**Set task**
Extract the lines from the start through the line that holds "scene.camera = cam", both included, omitting all images.

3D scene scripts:
____________

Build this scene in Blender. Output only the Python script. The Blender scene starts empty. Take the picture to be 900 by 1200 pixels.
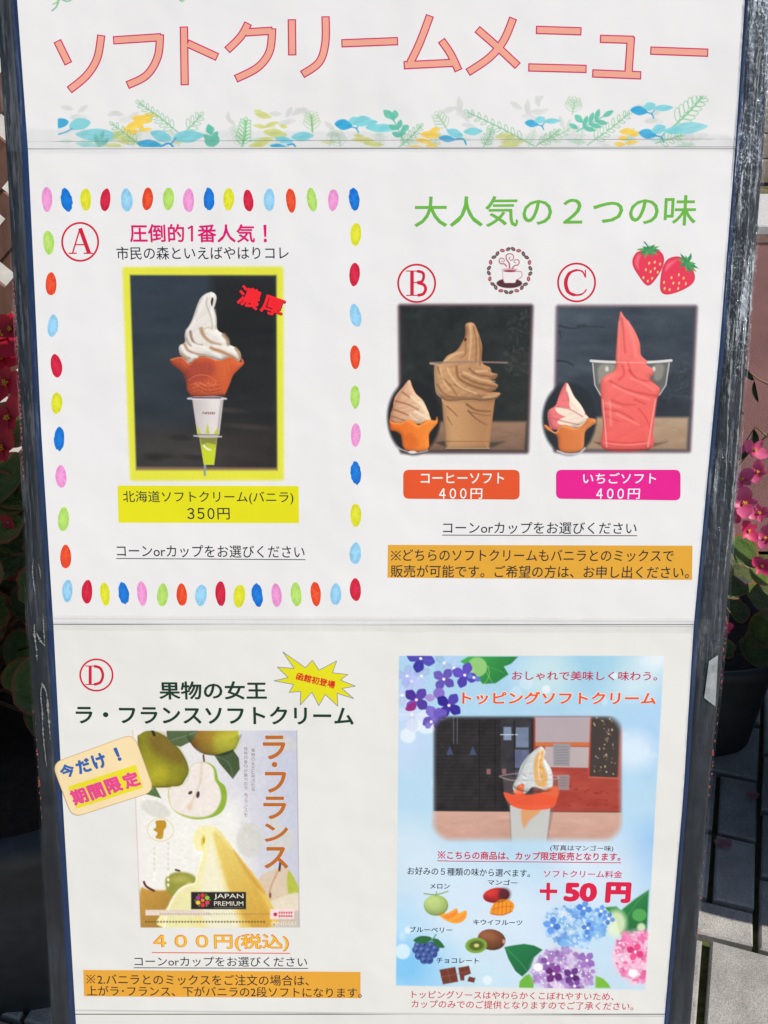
import bpy, math, random
import numpy as np
from mathutils import Vector, Matrix
R = math.radians
random.seed(7)
rng = np.random.default_rng(7)
scene = bpy.context.scene
COL = scene.collection

# ------------------------------------------------------------------ camera
PITCH = 33.0
FPX = 1300.0                      # focal length in pixels of the 900 px wide photograph
CAM_H = 1.5
cam_d = bpy.data.cameras.new('camera')
cam_d.sensor_fit = 'HORIZONTAL'; cam_d.sensor_width = 36.0; cam_d.lens = FPX / 900 * 36.0
cam_d.clip_start = 0.02; cam_d.clip_end = 500
cam = bpy.data.objects.new('camera', cam_d); COL.objects.link(cam)
cam.location = (0, 0, CAM_H); cam.rotation_euler = (R(90 - PITCH), 0, 0)
scene.camera = cam

# ------------------------------------------------------------------ light
SUN = Vector((0.60, -0.25, 0.76)).normalized()
world = bpy.data.worlds.new('World'); scene.world = world; world.use_nodes = True
wn = world.node_tree
sky = wn.nodes.new('ShaderNodeTexSky'); sky.sky_type = 'NISHITA'; sky.sun_disc = False
sky.sun_elevation = math.asin(SUN.z); sky.sun_rotation = math.atan2(SUN.x, SUN.y)
bg = wn.nodes['Background']; bg.inputs[1].default_value = 0.088
wn.links.new(sky.outputs[0], bg.inputs[0])
sl = bpy.data.lights.new('sun', 'SUN'); sl.energy = 5.0; sl.angle = R(0.53); sl.color = (1.0, 0.945, 0.865)
so = bpy.data.objects.new('sun', sl); COL.objects.link(so)
so.rotation_euler = SUN.to_track_quat('Z', 'Y').to_euler()
vs = scene.view_settings
vs.view_transform = 'Standard'; vs.look = 'None'; vs.exposure = 0.08; vs.gamma = 1.0

# ------------------------------------------------------------------ board geometry
LEAN = 19.2
D0 = 1.03
sp, cp = math.sin(R(PITCH)), math.cos(R(PITCH))
sL, cL = math.sin(R(LEAN)), math.cos(R(LEAN))
O = np.array([0, D0 * cp, CAM_H - D0 * sp])
V = np.array([0, sL, cL]); N = np.array([0, -cL, sL])
BASE_Y = O[1] - O[2] * sL / cL            # where the plane of the board meets the ground
BASE = np.array([0, BASE_Y, 0.0])
def Pm(pts, n=0.0):
    """points read off the photograph -> (u, v) on the face of the board, n metres proud of it"""
    pts = np.asarray(pts, float)
    x = (pts[..., 0] - 450) / FPX; y = (600 - pts[..., 1]) / FPX
    d = np.stack([x, cp + y * sp, -sp + y * cp], -1)
    C = np.array([0, 0, CAM_H])
    t = ((O + N * n - C) @ N) / (d @ N)
    w = C + d * t[..., None] - BASE
    return np.stack([w[..., 0], w @ V], -1)

# ------------------------------------------------------------------ helpers
def link(o, parent=None):
    COL.objects.link(o)
    if parent is not None: o.parent = parent
    return o
def tag(o, label=None, cat=None, group=None, kind=None):
    if label: o['label'] = label
    if cat: o['category'] = cat
    if group: o['group'] = group
    if kind: o['kind'] = kind
    return o
def empty(name, loc, rot=(0, 0, 0)):
    o = bpy.data.objects.new(name, None); COL.objects.link(o)
    o.location = loc; o.rotation_euler = rot; o.empty_display_size = 0.05
    return o
def mesh_obj(name, verts, faces, mat, parent=None, smooth=False, cols=None, mats=None, midx=None):
    m = bpy.data.meshes.new(name)
    m.from_pydata([tuple(map(float, v)) for v in verts], [], faces)
    if cols is not None:
        a = m.color_attributes.new('ink', 'FLOAT_COLOR', 'POINT')
        a.data.foreach_set('color', np.asarray(cols, np.float32).ravel())
    for mm in (mats or [mat]): m.materials.append(mm)
    if midx is not None: m.polygons.foreach_set('material_index', midx)
    if smooth: m.polygons.foreach_set('use_smooth', [True] * len(m.polygons))
    m.update()
    return link(bpy.data.objects.new(name, m), parent)
def box(name, lo, hi, mat, parent=None, bev=0.0):
    (x0, y0, z0), (x1, y1, z1) = lo, hi
    v = [(x0,y0,z0),(x1,y0,z0),(x1,y1,z0),(x0,y1,z0),(x0,y0,z1),(x1,y0,z1),(x1,y1,z1),(x0,y1,z1)]
    f = [(0,3,2,1),(4,5,6,7),(0,1,5,4),(1,2,6,5),(2,3,7,6),(3,0,4,7)]
    o = mesh_obj(name, v, f, mat, parent)
    if bev:
        b = o.modifiers.new('bevel', 'BEVEL'); b.width = bev; b.segments = 2
    return o
def lin(c):
    c = np.asarray(c, float) / 255.0
    return np.where(c <= 0.04045, c / 12.92, ((c + 0.055) / 1.055) ** 2.4)
INK = 1.0                                # photograph value -> ink albedo
def ink4(c):
    l = lin(c) * INK
    return np.concatenate([l, np.ones(l.shape[:-1] + (1,))], -1)

# ------------------------------------------------------------------ materials
def nmat(name):
    m = bpy.data.materials.new(name); m.use_nodes = True
    nt = m.node_tree; return m, nt, nt.nodes['Principled BSDF'], nt.nodes['Material Output']
def N_(nt, t, **kw):
    n = nt.nodes.new(t)
    for k, v in kw.items():
        if k in ('inp',):
            for kk, vv in v.items(): n.inputs[kk].default_value = vv
        else: setattr(n, k, v)
    return n
def ramp(nt, src, stops):
    r = nt.nodes.new('ShaderNodeValToRGB'); e = r.color_ramp.elements
    while len(e) < len(stops): e.new(0.5)
    for i, (p, c) in enumerate(stops):
        e[i].position = p; e[i].color = (*c, 1) if hasattr(c, '__len__') else (c, c, c, 1)
    nt.links.new(src, r.inputs[0]); return r
def noise(nt, vec, scale, detail=4, rough=.55, sc=None):
    n = N_(nt, 'ShaderNodeTexNoise', inp={'Scale': scale, 'Detail': detail, 'Roughness': rough})
    if sc:
        mp = N_(nt, 'ShaderNodeMapping'); mp.inputs['Scale'].default_value = sc
        nt.links.new(vec, mp.inputs[0]); vec = mp.outputs[0]
    nt.links.new(vec, n.inputs['Vector']); return n
def mixc(nt, fac, a, b, mode='MIX'):
    m = N_(nt, 'ShaderNodeMix', data_type='RGBA', blend_type=mode)
    for s, i in ((fac, 0), (a, 6), (b, 7)):
        if hasattr(s, 'is_output'): nt.links.new(s, m.inputs[i])
        elif i == 0: m.inputs[0].default_value = s
        else: m.inputs[i].default_value = (*s, 1)
    return m.outputs[2]
def bump(nt, h, strength, dist, normal=None):
    b = N_(nt, 'ShaderNodeBump', inp={'Strength': strength, 'Distance': dist}); nt.links.new(h, b.inputs['Height'])
    if normal: nt.links.new(normal, b.inputs['Normal'])
    return b.outputs[0]

def print_material():
    m, nt, b, out = nmat('laminated_print')
    a = N_(nt, 'ShaderNodeVertexColor', layer_name='ink')
    tc = N_(nt, 'ShaderNodeTexCoord')
    n1 = noise(nt, tc.outputs['Object'], 9, 5, .6)
    r1 = ramp(nt, n1.outputs[0], [(.3, (.965, .965, .96)), (.6, (1, 1, 1))])
    n2 = noise(nt, tc.outputs['Object'], 60, 3, .7, (1, 1, .25))
    r2 = ramp(nt, n2.outputs[0], [(.70, (1, 1, 1)), (.82, (.95, .948, .94))])
    c = mixc(nt, 1.0, a.outputs[0], r1.outputs[0], 'MULTIPLY')
    c = mixc(nt, 1.0, c, r2.outputs[0], 'MULTIPLY')
    n3 = noise(nt, tc.outputs['Object'], 900, 2, .6)
    r3 = ramp(nt, n3.outputs[0], [(.3, (.975,.975,.975)), (.7, (1.0,1.0,1.0))])
    c = mixc(nt, 1.0, c, r3.outputs[0], 'MULTIPLY')
    nt.links.new(c, b.inputs['Base Color'])
    b.inputs['Roughness'].default_value = .42; b.inputs['Specular IOR Level'].default_value = .3
    b.inputs['Coat Weight'].default_value = .25; b.inputs['Coat Roughness'].default_value = .16
    n4 = noise(nt, tc.outputs['Object'], 7, 3, .5)
    nt.links.new(bump(nt, n4.outputs[0], .55, .0065), b.inputs['Normal'])
    return m
M_PRINT = print_material()

def simple(name, col, rough=.6, nscale=30, var=.25, bmp=.2, bdist=.002, spec=.4, metal=0, stretch=None):
    m, nt, b, out = nmat(name)
    tc = N_(nt, 'ShaderNodeTexCoord')
    n = noise(nt, tc.outputs['Object'], nscale, 6, .6, stretch)
    c = np.array(col)
    r = ramp(nt, n.outputs[0], [(.25, tuple(c * (1 - var))), (.75, tuple(np.minimum(c * (1 + var), 1)))])
    nt.links.new(r.outputs[0], b.inputs['Base Color'])
    b.inputs['Roughness'].default_value = rough; b.inputs['Specular IOR Level'].default_value = spec
    b.inputs['Metallic'].default_value = metal
    if bmp: nt.links.new(bump(nt, n.outputs[0], bmp, bdist), b.inputs['Normal'])
    return m

def rail_material():
    m, nt, b, out = nmat('weathered_black_rail')
    tc = N_(nt, 'ShaderNodeTexCoord')
    n = noise(nt, tc.outputs['Object'], 60, 6, .65, (1, 1, .12))
    r = ramp(nt, n.outputs[0], [(.3, (.006, .007, .010)), (.6, (.020, .022, .026)), (.8, (.07, .075, .08))])
    n2 = noise(nt, tc.outputs['Object'], 14, 5, .7)
    r2 = ramp(nt, n2.outputs[0], [(.4, (.55, .55, .55)), (.65, (1.4, 1.4, 1.4))])
    nt.links.new(mixc(nt, 1.0, r.outputs[0], r2.outputs[0], 'MULTIPLY'), b.inputs['Base Color'])
    rr = ramp(nt, n.outputs[0], [(.3, .28), (.8, .6)])
    nt.links.new(rr.outputs[0], b.inputs['Roughness'])
    nt.links.new(bump(nt, n2.outputs[0], .4, .001), b.inputs['Normal'])
    return m
M_RAIL = rail_material()
M_LEDGE = simple('blue_backing_edge', (.010, .028, .085), .35, 40, .5, .3, .001, .5, 0, (1, 1, .2))

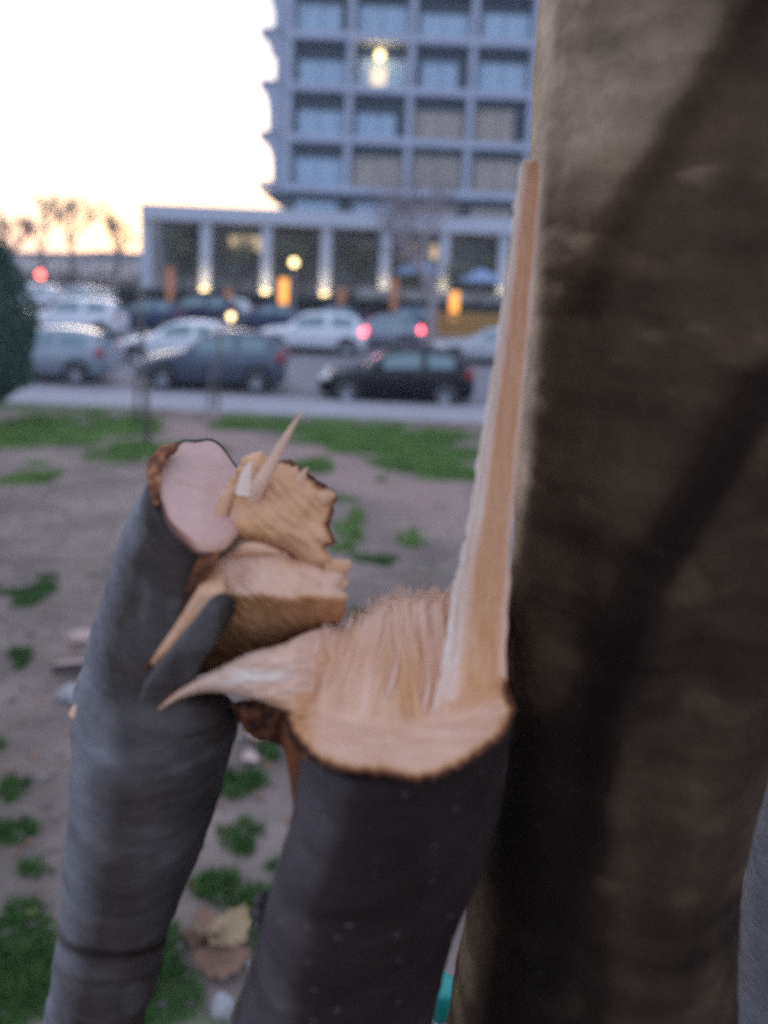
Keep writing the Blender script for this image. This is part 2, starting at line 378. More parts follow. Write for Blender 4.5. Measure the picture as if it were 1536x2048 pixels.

____________

**Expected answer**
Build this scene in Blender. Output only the Python script. The Blender scene starts empty. Take the picture to be 900 by 1200 pixels.
import bpy, math, random
import numpy as np
from mathutils import Vector, Matrix
R = math.radians
random.seed(7)
rng = np.random.default_rng(7)
scene = bpy.context.scene
COL = scene.collection

# ------------------------------------------------------------------ camera
PITCH = 33.0
FPX = 1300.0                      # focal length in pixels of the 900 px wide photograph
CAM_H = 1.5
cam_d = bpy.data.cameras.new('camera')
cam_d.sensor_fit = 'HORIZONTAL'; cam_d.sensor_width = 36.0; cam_d.lens = FPX / 900 * 36.0
cam_d.clip_start = 0.02; cam_d.clip_end = 500
cam = bpy.data.objects.new('camera', cam_d); COL.objects.link(cam)
cam.location = (0, 0, CAM_H); cam.rotation_euler = (R(90 - PITCH), 0, 0)
scene.camera = cam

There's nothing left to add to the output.